Australia’s Huawei 5G ban is a ‘hedge’ against future Chinese aggression, says former prime minister Malcolm Turnbull
- Huawei and fellow Chinese company ZTE were both banned from supplying 5G equipment to Australia’s wireless network in August on national security grounds
- Failure to compete with Huawei and ZTE on 5G a ‘big oversight on the part of previous American administrations’
Australia banned Huawei and ZTE from its 5G network as a “hedge against adverse contingencies” in case relations with China soured in the future, according to former Prime Minister Malcolm Turnbull.
Turnbull, who was ousted as leader in August 2018, said that his government “decided not to allow 5G networks to be built out by companies that have an obligation to their own country to assist the intelligence services of those countries”.

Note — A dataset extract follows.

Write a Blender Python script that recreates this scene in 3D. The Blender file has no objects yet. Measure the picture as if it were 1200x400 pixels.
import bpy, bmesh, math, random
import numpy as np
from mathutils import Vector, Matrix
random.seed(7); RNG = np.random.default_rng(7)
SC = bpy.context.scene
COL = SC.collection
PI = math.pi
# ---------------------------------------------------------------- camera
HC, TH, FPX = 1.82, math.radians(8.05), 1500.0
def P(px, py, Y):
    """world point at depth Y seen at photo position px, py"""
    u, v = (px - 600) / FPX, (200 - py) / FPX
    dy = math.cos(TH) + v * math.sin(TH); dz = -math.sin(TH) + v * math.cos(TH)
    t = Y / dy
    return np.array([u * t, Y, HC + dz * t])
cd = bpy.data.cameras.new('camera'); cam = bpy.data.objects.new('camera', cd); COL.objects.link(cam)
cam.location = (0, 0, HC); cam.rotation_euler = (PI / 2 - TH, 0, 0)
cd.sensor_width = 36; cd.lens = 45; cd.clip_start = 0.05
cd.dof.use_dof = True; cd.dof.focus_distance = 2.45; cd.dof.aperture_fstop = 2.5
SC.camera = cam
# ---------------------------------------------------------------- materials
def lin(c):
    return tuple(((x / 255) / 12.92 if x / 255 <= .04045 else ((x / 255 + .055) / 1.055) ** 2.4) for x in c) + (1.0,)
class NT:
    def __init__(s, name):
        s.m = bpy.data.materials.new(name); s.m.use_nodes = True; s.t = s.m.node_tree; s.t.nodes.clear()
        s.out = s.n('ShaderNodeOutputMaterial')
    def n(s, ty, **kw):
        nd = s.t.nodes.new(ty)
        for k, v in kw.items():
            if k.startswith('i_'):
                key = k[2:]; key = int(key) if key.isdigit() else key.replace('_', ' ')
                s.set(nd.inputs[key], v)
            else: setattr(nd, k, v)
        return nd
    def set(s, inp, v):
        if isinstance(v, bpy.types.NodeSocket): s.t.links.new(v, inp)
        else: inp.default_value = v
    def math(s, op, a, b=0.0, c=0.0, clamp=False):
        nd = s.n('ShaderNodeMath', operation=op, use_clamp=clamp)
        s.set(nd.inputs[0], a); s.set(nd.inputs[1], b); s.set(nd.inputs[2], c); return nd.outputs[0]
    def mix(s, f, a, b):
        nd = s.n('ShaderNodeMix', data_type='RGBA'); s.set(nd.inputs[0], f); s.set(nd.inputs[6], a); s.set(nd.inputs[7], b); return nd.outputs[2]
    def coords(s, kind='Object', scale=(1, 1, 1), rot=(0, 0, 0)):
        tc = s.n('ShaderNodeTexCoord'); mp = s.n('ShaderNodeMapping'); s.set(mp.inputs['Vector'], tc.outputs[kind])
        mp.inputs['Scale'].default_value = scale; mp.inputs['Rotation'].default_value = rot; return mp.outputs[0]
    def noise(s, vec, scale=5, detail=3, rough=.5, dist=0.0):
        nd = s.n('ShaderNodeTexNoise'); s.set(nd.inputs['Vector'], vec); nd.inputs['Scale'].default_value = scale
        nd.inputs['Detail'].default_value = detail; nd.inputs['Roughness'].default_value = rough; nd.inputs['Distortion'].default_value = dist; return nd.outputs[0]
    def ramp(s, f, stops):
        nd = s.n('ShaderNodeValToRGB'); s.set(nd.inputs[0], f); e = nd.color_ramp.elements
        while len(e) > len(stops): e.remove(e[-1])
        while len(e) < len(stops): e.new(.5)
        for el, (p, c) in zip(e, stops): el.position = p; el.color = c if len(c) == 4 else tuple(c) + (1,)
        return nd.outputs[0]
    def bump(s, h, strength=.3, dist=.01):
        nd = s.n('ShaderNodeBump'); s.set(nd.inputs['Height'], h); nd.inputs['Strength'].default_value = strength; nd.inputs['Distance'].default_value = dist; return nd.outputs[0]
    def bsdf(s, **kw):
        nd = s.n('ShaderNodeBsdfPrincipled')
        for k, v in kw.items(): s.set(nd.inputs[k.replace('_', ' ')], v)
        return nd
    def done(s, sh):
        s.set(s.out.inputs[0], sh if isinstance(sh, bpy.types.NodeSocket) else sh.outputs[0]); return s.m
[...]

“We have to, in an uncertain world, hedge against contingencies where people who we have friendly relations with, we may not necessarily be friends with in the future,” Turnbull said in an interview with the South China Morning Post in Hong Kong this week.
Huawei and ZTE were both banned from supplying 5G equipment to Australia’s wireless network in August on national security grounds. Under Chinese law, Chinese companies have an obligation to cooperate with the country’s intelligence services.
With 5G set to provide the technological rails for societies of the future, it is feared that allowing Chinese firms to build the networks could act as a Trojan horse for espionage.